Мы имеем здесь дело с внезапным переворотом, удивительным самоопровержением. Ведь Арно Даниель — Бог свидетель — рисует любовный союз в самых утонченных чертах — недаром доходит он в своем желании до готовности к жертве, обращающей его самого в ничто. И вот тот же человек на наших глазах пишет, не без некоторых колебаний, правда, поэму, предмет которой явно должен был его трогать, так как в противном случае он не приложил бы к нему таких стараний.
Идеализированная женщина, Дама, занимавшая только что позицию Другого и объекта, оказывается внезапно в ином, искусно выстроенном с помощью изощренных означающих месте, где она неприкрыто обнаруживает пустоту вещи, которая оказывается в наготе своей именно вещью, ее вещью, той самой, что кроется в ее сердцевине, в ненасытной ее пустоте. Именно она, эта Вещь, функцию которой в связи с сублимацией многие из вас предчувствовали, предстает здесь лишенной покровов, обнаруживая свою напористую и жестокую мощь.

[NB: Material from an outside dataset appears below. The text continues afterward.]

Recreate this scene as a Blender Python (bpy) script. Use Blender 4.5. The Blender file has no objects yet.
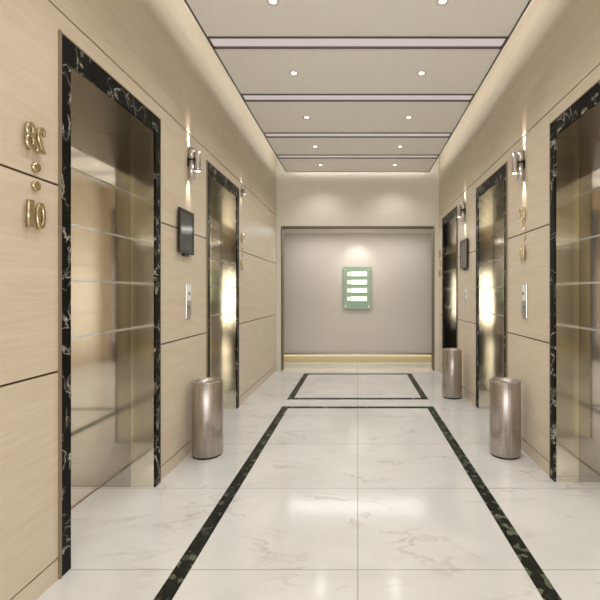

Нетрудно заметить, однако, что она давала знать о себе и раньше, ведь в нашем случае мы не имеем дело с чем-то единичным, беспрецедентным. Обратите, к примеру, внимание, на рассказ о происхождении флейты в Пасторали Лонгина. Пан преследует нимфу Сирингу, которая бежит от него и исчезает среди зарослей тростника. Разгневанный Пан срезает тростник, и именно тогда, говорит нам Лонгин, появилась свирель из трубок разной длины — сделав ее, тонко замечает поэт, Пан дал понять, что любовь его не имеет равных себе. Сиринга обратилась в одну из трубок его свирели. Регистр насмешки, куда вписывается удивительная поэма, которую я вам только что прочитал, лежит внутри той же самой структуры, той же самой схемы с пустотой в центре. Вокруг нее, пустоты этой, и артикулируется то, через что проходит, в итоге, сублимация желания.